Well, it did go that far, but it might take an old timer to remember it.

Until about 1982, the “L” rolled all the way to a wooden station at Stony Island that was built—as was that leg of the line itself—for the 1893 World’s Fair. After that, University, about four blocks east, was the last stop.

Then in 1994, in blunder of astounding proportions, the Daley administration, rather than rebuilding and lengthening the line, decided to rip it down. The hope was that decaying 63rd Street—once a vital retail core—could become a residential boulevard with the “L” gone and lots cleared.

The above amateur video taken in 1994 chronicles the demolition, showing the last days of the structure as it once stood followed by footage of all that precious transit infrastructure turning to scrap. If you like public transit, then viewing the clip is almost like watching a snuff film.

And 17 years after the demolition, not much has truly happened along 63rd.

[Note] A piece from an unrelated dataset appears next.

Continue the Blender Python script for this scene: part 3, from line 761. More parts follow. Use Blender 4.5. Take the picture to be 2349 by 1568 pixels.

Some polite-looking, suburban-like single-family homes and townhomes have popped on two bocks of 63rd between Kenwood and Woodlawn avenues, but not enough to fill six vast blocks of empty lots left behind.

The street - and the Woodlawn community itself -  would be best served by bringing back a population dense enough to make the entire neighborhood sustainable. And those densities would be best supported, ironically, by the very amenity the city tore down almost 20 years ago.

This standoff could go on for years to come. But in the interim, let it serve as a reminder that transit is a public trust to be safeguarded and protected.